DV・モラルハラスメントが原因で子供が面会を拒否する場合
子供の面前で配偶者に対してDV・モラルハラスメントを行うことは、子供に対して直接DV・モラルハラスメントを行っていなくとも一種の虐待と考えられます。そして、自身の面前で親に対するDV・モラルハラスメントが行われた子供は、加害者のことを恐れて面会を拒否するということもあります。この場合は、面会交流を拒否する理由になります。
もっとも、虐待を受けた子どもは虐待した親を完全に否定するかというとそうでもなく、恐れる感情とそれでも慕う感情を両方持って複雑な心情でいるということも多いです。これは、面前DV・モラルハラスメントの被害を受けた子供も同じです。そのため、DV・モラルハラスメントが原因で面会を拒否している子供についても、その拒否の具合がどの程度なのか、関係修復の余地はどれくらいあるのかを裁判所は綿密に検討します。
DV・モラルハラスメント加害者と接することが困難な場合
子供がまだ幼く、DV・モラルハラスメントを認識していない場合、子供はDV・モラルハラスメント加害者と面会交流をすることが平気でも、被害者は面会交流を通してDV・モラルハラスメント加害者と接することが困難であるというケースが少なくありません。
このような場合、面会交流を通して同居親の心身が傷つくことによって、一緒に暮らしている子どもにも間接的に負担がかかっていくことになります。しかしながら、今日の傾向では、裁判所はこのような事情はあまり考慮してくれません。
DV・モラルハラスメント被害者としては、親族や友人や第三者機関を使って面会交流の際に加害者と接触しないようにする、日時場所方法が機械的に決まるようにして、面会交流の調整の際に加害者とやり取りをほとんどしないで済むようにするなどといった形で、負担を最小限にするしかありません。
面会交流を通してDV・モラルハラスメントを続けようとされる場合
DV・モラルハラスメント加害者の中には、面会交流を通して被害者へのDV・モラルハラスメントを続けようとしてくる者も少なくありません。面会交流の際の日程調整のときは子供の受け渡しのとき、あるいは面会交流中に被害者が同席している場合に、モラルハラスメント発言を繰り返したり、子供に探りを入れて被害者の生活情報を聞き出したりするという形で、DV・モラルハラスメントを継続するのです。
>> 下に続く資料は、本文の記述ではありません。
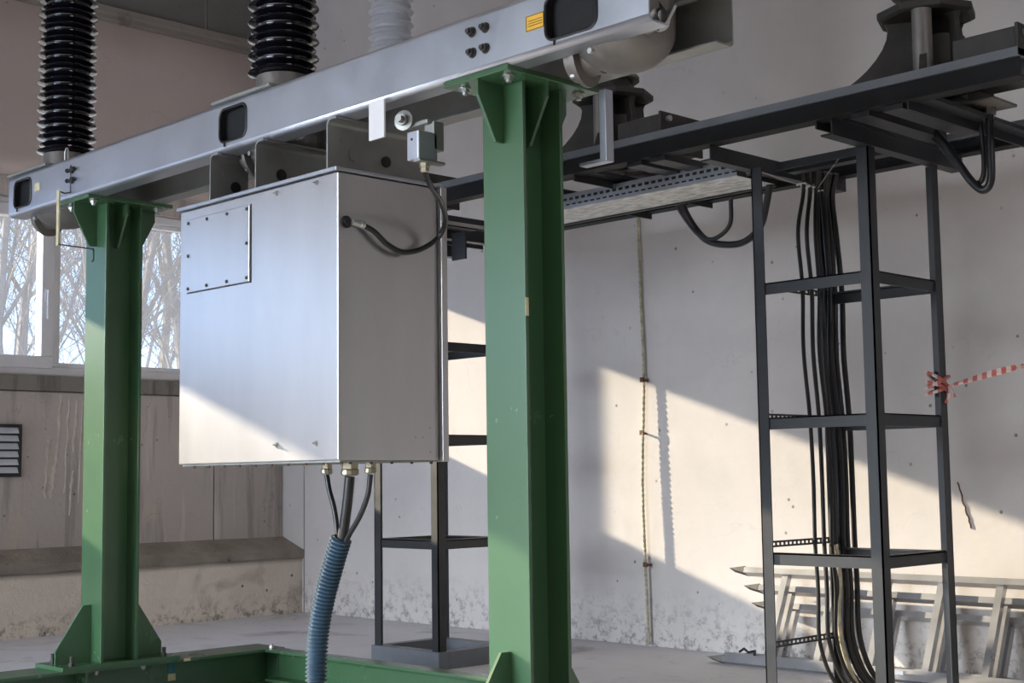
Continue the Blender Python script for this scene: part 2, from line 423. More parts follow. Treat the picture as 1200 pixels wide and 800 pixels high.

このような行為への対策ですが、親族や友人や第三者機関を使って面会交流の際に加害者と接触しないようにする、日時場所方法が機械的に決まるようにして、面会交流の調整の際に加害者とやり取りをほとんどしないで済むようにする、相手がDV・モラルハラスメントを行わないことを面会交流の条件にするといったことが有効です。
DV・モラルハラスメント加害者が同居親である場合
これまでは、DV・モラルハラスメント被害者が子供と同居しており、加害者が子供と別居して面会交流を求めているということを想定しておりました。しかしながら、DV・モラルハラスメント加害者が子供と同居し、別居している被害者が面会交流を求めるというケースもないわけではありません。特に、女性がDV・モラルハラスメントの加害者である場合、被害者である男性が子供への面会交流を求めていくというケースが多いでしょう。
しかしながら、別居親がDV・モラルハラスメント被害者である場合に、精神的負担を少なくしながら面会交流を実施していく方法は、残念ながらまだ充実しておりません。DV・モラルハラスメントの被害者が面会交流を求めていくときは、子供と会うために加害者からの圧力に立ち向かう強い精神力が必要です。